“Do you realize I haven’t contributed a dime to this farm today according to the IRS?” Doris Royal told her husband after a twelve-hour day pitching hay and feeding cattle. Starting in 1975, Royal launched a prolonged and ultimately successful campaign to reform federal inheritance tax laws.
The Royal Petition, Doris’s campaign, started from her own kitchen table and became well-known in all fifty states. The petition addressed the issue of estate tax discrimination against married women. The government did not recognize marriage as a true partnership, meaning that after the death of a spouse, estate taxes would apply to property transfer from one spouse to another. Royals did not believe it was fair that she might have to pay estate tax after spending most of her life contributing to the farm’s success.
The law she was fighting to change became known as the widow’s tax. She spoke out and gained supporters from a range of political viewpoints, including both conservatives and feminists. Congress and the public became aware of the widow’s tax, but Royal was aggravated by the slow pace of legislation. She requested permission from the Chief Counsel of the House Committee to testify on her topic and made a memorable entrance by walking in with three cardboard apple boxes containing over 130,000 signed petitions.
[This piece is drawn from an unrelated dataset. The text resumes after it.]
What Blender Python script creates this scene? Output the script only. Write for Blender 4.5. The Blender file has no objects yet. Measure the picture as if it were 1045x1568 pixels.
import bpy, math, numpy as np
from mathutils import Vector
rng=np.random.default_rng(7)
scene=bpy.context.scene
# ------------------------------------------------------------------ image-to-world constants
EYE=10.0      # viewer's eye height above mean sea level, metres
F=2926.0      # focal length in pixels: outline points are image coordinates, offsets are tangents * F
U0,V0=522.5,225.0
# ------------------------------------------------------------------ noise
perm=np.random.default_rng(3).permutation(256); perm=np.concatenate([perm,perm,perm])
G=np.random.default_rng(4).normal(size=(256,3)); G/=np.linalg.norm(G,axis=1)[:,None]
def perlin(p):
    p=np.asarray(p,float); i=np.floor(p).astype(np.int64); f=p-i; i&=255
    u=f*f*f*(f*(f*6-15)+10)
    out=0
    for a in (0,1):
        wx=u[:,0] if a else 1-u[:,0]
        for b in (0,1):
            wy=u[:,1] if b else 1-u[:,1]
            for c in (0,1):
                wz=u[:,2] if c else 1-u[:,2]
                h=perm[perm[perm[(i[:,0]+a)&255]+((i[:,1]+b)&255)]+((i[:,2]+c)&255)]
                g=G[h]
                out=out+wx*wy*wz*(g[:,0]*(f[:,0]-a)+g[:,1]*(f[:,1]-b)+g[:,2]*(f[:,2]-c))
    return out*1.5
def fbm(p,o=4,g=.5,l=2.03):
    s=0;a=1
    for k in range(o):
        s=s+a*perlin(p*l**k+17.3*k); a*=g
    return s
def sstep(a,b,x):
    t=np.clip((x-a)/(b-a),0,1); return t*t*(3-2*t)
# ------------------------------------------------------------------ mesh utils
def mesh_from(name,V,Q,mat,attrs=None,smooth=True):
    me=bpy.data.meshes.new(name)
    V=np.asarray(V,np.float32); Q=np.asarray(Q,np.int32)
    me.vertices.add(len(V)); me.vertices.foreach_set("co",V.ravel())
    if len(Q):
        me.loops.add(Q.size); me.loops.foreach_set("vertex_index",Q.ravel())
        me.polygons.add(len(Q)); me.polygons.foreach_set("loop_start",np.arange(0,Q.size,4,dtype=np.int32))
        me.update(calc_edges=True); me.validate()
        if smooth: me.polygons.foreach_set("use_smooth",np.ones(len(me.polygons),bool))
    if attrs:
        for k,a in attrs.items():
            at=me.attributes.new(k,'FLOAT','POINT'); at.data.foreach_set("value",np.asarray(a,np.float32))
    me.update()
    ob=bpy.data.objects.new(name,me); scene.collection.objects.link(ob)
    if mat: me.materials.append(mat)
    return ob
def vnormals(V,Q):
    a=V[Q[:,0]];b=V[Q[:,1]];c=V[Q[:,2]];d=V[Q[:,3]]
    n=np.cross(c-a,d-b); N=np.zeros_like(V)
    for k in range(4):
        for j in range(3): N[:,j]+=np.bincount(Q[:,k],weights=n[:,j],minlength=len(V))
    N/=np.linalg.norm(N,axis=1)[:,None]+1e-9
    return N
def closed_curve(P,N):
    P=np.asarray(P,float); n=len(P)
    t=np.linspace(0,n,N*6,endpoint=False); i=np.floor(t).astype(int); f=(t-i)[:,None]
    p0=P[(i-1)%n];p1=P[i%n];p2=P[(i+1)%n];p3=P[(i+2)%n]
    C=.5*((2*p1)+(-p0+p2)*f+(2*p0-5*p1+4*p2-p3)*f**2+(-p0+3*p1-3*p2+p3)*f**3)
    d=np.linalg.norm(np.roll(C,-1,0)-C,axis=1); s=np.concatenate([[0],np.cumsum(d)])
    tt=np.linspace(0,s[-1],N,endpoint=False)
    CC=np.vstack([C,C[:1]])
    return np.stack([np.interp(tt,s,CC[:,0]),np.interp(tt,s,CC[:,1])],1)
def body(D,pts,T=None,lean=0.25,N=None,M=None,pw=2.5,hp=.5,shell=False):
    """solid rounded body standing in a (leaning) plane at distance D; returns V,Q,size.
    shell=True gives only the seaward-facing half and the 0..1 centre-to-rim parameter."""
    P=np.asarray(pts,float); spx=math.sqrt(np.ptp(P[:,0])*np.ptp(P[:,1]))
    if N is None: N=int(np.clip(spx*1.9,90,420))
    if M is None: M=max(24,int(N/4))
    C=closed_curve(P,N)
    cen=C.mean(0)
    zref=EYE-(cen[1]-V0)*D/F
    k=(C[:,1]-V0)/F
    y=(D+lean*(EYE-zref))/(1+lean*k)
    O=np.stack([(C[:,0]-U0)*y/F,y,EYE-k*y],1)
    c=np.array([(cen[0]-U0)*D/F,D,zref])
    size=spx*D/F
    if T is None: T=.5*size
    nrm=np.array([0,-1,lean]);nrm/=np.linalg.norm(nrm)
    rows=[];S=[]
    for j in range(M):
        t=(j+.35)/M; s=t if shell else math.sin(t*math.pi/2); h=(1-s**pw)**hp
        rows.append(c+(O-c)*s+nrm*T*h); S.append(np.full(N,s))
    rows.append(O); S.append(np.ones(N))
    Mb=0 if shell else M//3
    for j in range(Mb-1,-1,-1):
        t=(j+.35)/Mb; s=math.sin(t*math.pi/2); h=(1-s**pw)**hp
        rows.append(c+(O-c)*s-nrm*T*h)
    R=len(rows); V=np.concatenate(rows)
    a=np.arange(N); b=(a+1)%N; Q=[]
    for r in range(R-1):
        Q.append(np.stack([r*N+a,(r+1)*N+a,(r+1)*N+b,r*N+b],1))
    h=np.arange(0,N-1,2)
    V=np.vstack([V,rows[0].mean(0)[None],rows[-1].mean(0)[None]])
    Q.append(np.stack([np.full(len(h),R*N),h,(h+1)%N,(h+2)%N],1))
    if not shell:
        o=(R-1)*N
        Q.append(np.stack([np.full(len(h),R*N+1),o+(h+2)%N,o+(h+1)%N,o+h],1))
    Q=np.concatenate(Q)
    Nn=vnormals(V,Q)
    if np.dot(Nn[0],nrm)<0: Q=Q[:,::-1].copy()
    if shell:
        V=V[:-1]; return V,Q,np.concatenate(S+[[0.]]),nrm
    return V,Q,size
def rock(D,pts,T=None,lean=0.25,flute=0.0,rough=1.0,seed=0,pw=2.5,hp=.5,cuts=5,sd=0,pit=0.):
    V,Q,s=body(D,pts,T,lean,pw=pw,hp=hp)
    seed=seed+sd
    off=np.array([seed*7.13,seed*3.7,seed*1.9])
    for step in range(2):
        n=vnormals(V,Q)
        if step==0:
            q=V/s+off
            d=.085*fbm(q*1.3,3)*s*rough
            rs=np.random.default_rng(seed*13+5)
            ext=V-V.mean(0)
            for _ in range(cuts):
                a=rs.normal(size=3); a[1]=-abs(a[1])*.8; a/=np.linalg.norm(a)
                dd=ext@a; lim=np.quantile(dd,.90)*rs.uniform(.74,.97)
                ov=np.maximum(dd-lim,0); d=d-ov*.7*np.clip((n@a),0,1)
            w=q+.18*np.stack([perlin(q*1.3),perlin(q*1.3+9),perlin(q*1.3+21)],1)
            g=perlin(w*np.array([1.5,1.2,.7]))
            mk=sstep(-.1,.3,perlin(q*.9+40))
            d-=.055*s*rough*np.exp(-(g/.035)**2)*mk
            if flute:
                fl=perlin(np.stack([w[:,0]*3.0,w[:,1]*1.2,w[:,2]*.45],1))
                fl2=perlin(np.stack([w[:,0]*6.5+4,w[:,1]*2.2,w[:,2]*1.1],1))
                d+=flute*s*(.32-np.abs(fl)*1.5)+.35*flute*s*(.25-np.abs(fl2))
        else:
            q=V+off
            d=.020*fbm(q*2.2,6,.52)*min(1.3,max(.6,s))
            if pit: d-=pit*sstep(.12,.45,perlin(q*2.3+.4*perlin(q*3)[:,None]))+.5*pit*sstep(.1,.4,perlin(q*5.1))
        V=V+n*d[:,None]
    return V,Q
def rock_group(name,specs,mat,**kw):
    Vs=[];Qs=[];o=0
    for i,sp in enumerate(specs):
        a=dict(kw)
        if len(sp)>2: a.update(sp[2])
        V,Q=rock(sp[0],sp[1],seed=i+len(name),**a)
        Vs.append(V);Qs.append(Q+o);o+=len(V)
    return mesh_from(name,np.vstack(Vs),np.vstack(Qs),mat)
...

Six months later Congress finally took action on a bill to modify the estate tax with the Tax Reform Act of 1976. Senator Edward Kennedy’s opposition to the bill persuaded some Democratic senators but failed to prevent Senate approval with bipartisan support and the bill went to President Ford’s desk, where it was promptly signed. The law increased estate tax exemption but did not eliminate the widow’s tax provision.
Royal then began the second phase of her campaign. She and her neighbors mailed letters asking citizens to write to their senators and representatives. Royal even wrote to the newly elected president, Jimmy Carter. The letter campaign and travel meant Royal barely assisted her husband with farm work, but she believed talking at venues was worth her time. A 1980 law fixed some of the problems with the 1976 law, but still did not provide a spousal tax-free of property with 100 percent marital deduction with no exceptions.
Royal’s campaign changed the law on three levels. First, it raised the dollar amount of the estate tax exemptions. Then the government officially acknowledged a woman’s non-working labor contribution as an added value to the estate. Finally, surviving spouses no longer had to pay estate taxes at all. As historian Amy Forss wrote, Royal “did not realize her overall role in changing history while it unfolded thirty years ago, but she did indeed prove that one person can make a difference.”